• _Your goal_
Give all of the lines again, with nothing added or dropped.

• _Recorded information_
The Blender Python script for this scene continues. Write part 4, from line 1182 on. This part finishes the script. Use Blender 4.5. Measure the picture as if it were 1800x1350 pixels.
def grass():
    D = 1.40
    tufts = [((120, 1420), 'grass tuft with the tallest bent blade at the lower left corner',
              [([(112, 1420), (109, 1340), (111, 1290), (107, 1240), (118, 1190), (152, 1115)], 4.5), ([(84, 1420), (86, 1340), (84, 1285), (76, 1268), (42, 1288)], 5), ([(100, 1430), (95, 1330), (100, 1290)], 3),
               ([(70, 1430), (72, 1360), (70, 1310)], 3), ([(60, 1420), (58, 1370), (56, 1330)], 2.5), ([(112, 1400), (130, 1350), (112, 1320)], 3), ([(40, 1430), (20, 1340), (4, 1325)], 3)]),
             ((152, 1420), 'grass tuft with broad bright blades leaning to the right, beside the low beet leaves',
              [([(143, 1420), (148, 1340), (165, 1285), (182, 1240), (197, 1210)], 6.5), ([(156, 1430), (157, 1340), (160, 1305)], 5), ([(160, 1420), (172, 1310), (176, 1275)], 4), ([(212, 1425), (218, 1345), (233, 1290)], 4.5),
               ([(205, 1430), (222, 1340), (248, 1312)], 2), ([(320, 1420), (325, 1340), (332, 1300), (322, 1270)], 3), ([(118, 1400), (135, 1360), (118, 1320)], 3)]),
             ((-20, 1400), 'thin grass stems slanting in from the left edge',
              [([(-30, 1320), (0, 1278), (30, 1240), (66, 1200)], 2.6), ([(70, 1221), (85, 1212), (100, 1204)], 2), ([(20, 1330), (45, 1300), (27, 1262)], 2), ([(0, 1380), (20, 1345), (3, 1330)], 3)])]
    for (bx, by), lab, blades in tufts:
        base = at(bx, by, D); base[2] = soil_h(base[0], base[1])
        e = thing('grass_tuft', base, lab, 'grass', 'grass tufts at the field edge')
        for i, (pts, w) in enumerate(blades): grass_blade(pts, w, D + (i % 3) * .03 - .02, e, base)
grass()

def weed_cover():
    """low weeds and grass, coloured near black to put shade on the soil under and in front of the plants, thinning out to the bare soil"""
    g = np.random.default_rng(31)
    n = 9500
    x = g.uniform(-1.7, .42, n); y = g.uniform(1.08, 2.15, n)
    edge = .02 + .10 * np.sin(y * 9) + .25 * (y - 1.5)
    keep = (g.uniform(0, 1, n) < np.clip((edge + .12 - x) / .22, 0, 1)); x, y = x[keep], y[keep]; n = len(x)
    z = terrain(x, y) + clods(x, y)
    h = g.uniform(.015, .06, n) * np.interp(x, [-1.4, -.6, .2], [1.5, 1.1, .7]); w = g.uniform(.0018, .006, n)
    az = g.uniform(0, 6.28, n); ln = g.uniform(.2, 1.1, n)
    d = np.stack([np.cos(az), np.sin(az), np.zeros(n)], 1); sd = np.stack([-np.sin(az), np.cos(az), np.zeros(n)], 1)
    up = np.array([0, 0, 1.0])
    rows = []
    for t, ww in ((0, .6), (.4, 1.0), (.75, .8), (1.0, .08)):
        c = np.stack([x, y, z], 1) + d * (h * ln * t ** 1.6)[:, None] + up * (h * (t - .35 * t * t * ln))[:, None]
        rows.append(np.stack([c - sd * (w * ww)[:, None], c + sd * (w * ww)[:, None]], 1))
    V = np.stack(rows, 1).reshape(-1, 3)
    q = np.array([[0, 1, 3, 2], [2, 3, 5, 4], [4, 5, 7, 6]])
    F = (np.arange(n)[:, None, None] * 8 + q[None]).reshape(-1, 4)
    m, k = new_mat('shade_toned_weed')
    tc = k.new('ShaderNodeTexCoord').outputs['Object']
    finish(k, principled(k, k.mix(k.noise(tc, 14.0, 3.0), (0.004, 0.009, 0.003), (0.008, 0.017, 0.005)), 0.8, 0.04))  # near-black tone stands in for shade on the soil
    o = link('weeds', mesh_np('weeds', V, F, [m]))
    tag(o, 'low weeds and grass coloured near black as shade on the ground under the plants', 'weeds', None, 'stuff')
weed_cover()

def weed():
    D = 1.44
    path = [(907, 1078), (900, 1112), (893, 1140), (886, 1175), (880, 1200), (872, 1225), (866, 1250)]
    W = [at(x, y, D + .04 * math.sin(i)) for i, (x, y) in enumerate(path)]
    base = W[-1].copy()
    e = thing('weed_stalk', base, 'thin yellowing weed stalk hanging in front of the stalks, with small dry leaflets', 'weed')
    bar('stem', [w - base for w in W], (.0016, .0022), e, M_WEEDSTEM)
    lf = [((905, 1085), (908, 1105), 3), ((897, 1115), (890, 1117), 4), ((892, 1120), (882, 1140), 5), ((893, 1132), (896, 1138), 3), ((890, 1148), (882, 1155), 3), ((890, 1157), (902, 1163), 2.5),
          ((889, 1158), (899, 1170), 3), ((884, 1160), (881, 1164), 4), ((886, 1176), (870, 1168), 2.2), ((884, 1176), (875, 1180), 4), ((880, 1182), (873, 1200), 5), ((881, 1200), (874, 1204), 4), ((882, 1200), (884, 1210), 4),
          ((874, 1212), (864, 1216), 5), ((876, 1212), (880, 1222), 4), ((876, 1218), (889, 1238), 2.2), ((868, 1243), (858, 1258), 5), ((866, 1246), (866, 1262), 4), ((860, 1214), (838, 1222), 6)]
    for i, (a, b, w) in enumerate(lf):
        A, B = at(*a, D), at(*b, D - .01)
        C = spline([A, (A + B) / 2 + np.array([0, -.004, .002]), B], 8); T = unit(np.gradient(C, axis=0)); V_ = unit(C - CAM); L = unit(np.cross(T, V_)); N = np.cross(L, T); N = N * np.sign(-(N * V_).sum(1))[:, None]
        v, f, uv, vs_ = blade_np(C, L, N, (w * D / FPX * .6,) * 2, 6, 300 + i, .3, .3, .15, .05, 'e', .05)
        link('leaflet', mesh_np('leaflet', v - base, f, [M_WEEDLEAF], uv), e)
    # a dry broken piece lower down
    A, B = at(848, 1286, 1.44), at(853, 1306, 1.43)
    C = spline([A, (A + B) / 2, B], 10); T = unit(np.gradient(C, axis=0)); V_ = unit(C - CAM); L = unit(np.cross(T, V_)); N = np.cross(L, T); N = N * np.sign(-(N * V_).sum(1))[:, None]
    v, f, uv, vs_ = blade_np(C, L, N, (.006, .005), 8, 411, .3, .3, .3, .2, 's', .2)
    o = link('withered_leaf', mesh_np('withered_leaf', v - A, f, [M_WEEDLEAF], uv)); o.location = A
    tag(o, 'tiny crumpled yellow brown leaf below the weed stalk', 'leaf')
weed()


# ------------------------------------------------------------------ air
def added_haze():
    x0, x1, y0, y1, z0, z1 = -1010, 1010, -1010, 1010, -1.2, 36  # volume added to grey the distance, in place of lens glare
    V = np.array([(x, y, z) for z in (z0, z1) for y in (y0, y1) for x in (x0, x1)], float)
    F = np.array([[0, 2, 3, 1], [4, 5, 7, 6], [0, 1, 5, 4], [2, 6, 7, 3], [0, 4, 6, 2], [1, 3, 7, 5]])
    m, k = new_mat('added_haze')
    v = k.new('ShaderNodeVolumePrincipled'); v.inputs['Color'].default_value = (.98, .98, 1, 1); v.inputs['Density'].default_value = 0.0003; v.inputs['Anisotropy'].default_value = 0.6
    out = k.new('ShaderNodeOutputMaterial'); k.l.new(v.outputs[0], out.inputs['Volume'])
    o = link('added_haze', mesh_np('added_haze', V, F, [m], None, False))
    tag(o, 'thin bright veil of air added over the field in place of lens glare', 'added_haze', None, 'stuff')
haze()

• _Solution_
The Blender Python script for this scene continues. Write part 4, from line 1182 on. This part finishes the script. Use Blender 4.5. Measure the picture as if it were 1800x1350 pixels.
def grass():
    D = 1.40
    tufts = [((120, 1420), 'grass tuft with the tallest bent blade at the lower left corner',
              [([(112, 1420), (109, 1340), (111, 1290), (107, 1240), (118, 1190), (152, 1115)], 4.5), ([(84, 1420), (86, 1340), (84, 1285), (76, 1268), (42, 1288)], 5), ([(100, 1430), (95, 1330), (100, 1290)], 3),
               ([(70, 1430), (72, 1360), (70, 1310)], 3), ([(60, 1420), (58, 1370), (56, 1330)], 2.5), ([(112, 1400), (130, 1350), (112, 1320)], 3), ([(40, 1430), (20, 1340), (4, 1325)], 3)]),
             ((152, 1420), 'grass tuft with broad bright blades leaning to the right, beside the low beet leaves',
              [([(143, 1420), (148, 1340), (165, 1285), (182, 1240), (197, 1210)], 6.5), ([(156, 1430), (157, 1340), (160, 1305)], 5), ([(160, 1420), (172, 1310), (176, 1275)], 4), ([(212, 1425), (218, 1345), (233, 1290)], 4.5),
               ([(205, 1430), (222, 1340), (248, 1312)], 2), ([(320, 1420), (325, 1340), (332, 1300), (322, 1270)], 3), ([(118, 1400), (135, 1360), (118, 1320)], 3)]),
             ((-20, 1400), 'thin grass stems slanting in from the left edge',
              [([(-30, 1320), (0, 1278), (30, 1240), (66, 1200)], 2.6), ([(70, 1221), (85, 1212), (100, 1204)], 2), ([(20, 1330), (45, 1300), (27, 1262)], 2), ([(0, 1380), (20, 1345), (3, 1330)], 3)])]
    for (bx, by), lab, blades in tufts:
        base = at(bx, by, D); base[2] = soil_h(base[0], base[1])
        e = thing('grass_tuft', base, lab, 'grass', 'grass tufts at the field edge')
        for i, (pts, w) in enumerate(blades): grass_blade(pts, w, D + (i % 3) * .03 - .02, e, base)
grass()

def weed_cover():
    """low weeds and grass, coloured near black to put shade on the soil under and in front of the plants, thinning out to the bare soil"""
    g = np.random.default_rng(31)
    n = 9500
    x = g.uniform(-1.7, .42, n); y = g.uniform(1.08, 2.15, n)
    edge = .02 + .10 * np.sin(y * 9) + .25 * (y - 1.5)
    keep = (g.uniform(0, 1, n) < np.clip((edge + .12 - x) / .22, 0, 1)); x, y = x[keep], y[keep]; n = len(x)
    z = terrain(x, y) + clods(x, y)
    h = g.uniform(.015, .06, n) * np.interp(x, [-1.4, -.6, .2], [1.5, 1.1, .7]); w = g.uniform(.0018, .006, n)
    az = g.uniform(0, 6.28, n); ln = g.uniform(.2, 1.1, n)
    d = np.stack([np.cos(az), np.sin(az), np.zeros(n)], 1); sd = np.stack([-np.sin(az), np.cos(az), np.zeros(n)], 1)
    up = np.array([0, 0, 1.0])
    rows = []
    for t, ww in ((0, .6), (.4, 1.0), (.75, .8), (1.0, .08)):
        c = np.stack([x, y, z], 1) + d * (h * ln * t ** 1.6)[:, None] + up * (h * (t - .35 * t * t * ln))[:, None]
        rows.append(np.stack([c - sd * (w * ww)[:, None], c + sd * (w * ww)[:, None]], 1))
    V = np.stack(rows, 1).reshape(-1, 3)
    q = np.array([[0, 1, 3, 2], [2, 3, 5, 4], [4, 5, 7, 6]])
    F = (np.arange(n)[:, None, None] * 8 + q[None]).reshape(-1, 4)
    m, k = new_mat('shade_toned_weed')
    tc = k.new('ShaderNodeTexCoord').outputs['Object']
    finish(k, principled(k, k.mix(k.noise(tc, 14.0, 3.0), (0.004, 0.009, 0.003), (0.008, 0.017, 0.005)), 0.8, 0.04))  # near-black tone stands in for shade on the soil
    o = link('weeds', mesh_np('weeds', V, F, [m]))
    tag(o, 'low weeds and grass coloured near black as shade on the ground under the plants', 'weeds', None, 'stuff')
weed_cover()

def weed():
    D = 1.44
    path = [(907, 1078), (900, 1112), (893, 1140), (886, 1175), (880, 1200), (872, 1225), (866, 1250)]
    W = [at(x, y, D + .04 * math.sin(i)) for i, (x, y) in enumerate(path)]
    base = W[-1].copy()
    e = thing('weed_stalk', base, 'thin yellowing weed stalk hanging in front of the stalks, with small dry leaflets', 'weed')
    bar('stem', [w - base for w in W], (.0016, .0022), e, M_WEEDSTEM)
    lf = [((905, 1085), (908, 1105), 3), ((897, 1115), (890, 1117), 4), ((892, 1120), (882, 1140), 5), ((893, 1132), (896, 1138), 3), ((890, 1148), (882, 1155), 3), ((890, 1157), (902, 1163), 2.5),
          ((889, 1158), (899, 1170), 3), ((884, 1160), (881, 1164), 4), ((886, 1176), (870, 1168), 2.2), ((884, 1176), (875, 1180), 4), ((880, 1182), (873, 1200), 5), ((881, 1200), (874, 1204), 4), ((882, 1200), (884, 1210), 4),
          ((874, 1212), (864, 1216), 5), ((876, 1212), (880, 1222), 4), ((876, 1218), (889, 1238), 2.2), ((868, 1243), (858, 1258), 5), ((866, 1246), (866, 1262), 4), ((860, 1214), (838, 1222), 6)]
    for i, (a, b, w) in enumerate(lf):
        A, B = at(*a, D), at(*b, D - .01)
        C = spline([A, (A + B) / 2 + np.array([0, -.004, .002]), B], 8); T = unit(np.gradient(C, axis=0)); V_ = unit(C - CAM); L = unit(np.cross(T, V_)); N = np.cross(L, T); N = N * np.sign(-(N * V_).sum(1))[:, None]
        v, f, uv, vs_ = blade_np(C, L, N, (w * D / FPX * .6,) * 2, 6, 300 + i, .3, .3, .15, .05, 'e', .05)
        link('leaflet', mesh_np('leaflet', v - base, f, [M_WEEDLEAF], uv), e)
    # a dry broken piece lower down
    A, B = at(848, 1286, 1.44), at(853, 1306, 1.43)
    C = spline([A, (A + B) / 2, B], 10); T = unit(np.gradient(C, axis=0)); V_ = unit(C - CAM); L = unit(np.cross(T, V_)); N = np.cross(L, T); N = N * np.sign(-(N * V_).sum(1))[:, None]
    v, f, uv, vs_ = blade_np(C, L, N, (.006, .005), 8, 411, .3, .3, .3, .2, 's', .2)
    o = link('withered_leaf', mesh_np('withered_leaf', v - A, f, [M_WEEDLEAF], uv)); o.location = A
    tag(o, 'tiny crumpled yellow brown leaf below the weed stalk', 'leaf')
weed()


# ------------------------------------------------------------------ air
def added_haze():
    x0, x1, y0, y1, z0, z1 = -1010, 1010, -1010, 1010, -1.2, 36  # volume added to grey the distance, in place of lens glare
    V = np.array([(x, y, z) for z in (z0, z1) for y in (y0, y1) for x in (x0, x1)], float)
    F = np.array([[0, 2, 3, 1], [4, 5, 7, 6], [0, 1, 5, 4], [2, 6, 7, 3], [0, 4, 6, 2], [1, 3, 7, 5]])
    m, k = new_mat('added_haze')
    v = k.new('ShaderNodeVolumePrincipled'); v.inputs['Color'].default_value = (.98, .98, 1, 1); v.inputs['Density'].default_value = 0.0003; v.inputs['Anisotropy'].default_value = 0.6
    out = k.new('ShaderNodeOutputMaterial'); k.l.new(v.outputs[0], out.inputs['Volume'])
    o = link('added_haze', mesh_np('added_haze', V, F, [m], None, False))
    tag(o, 'thin bright veil of air added over the field in place of lens glare', 'added_haze', None, 'stuff')
haze()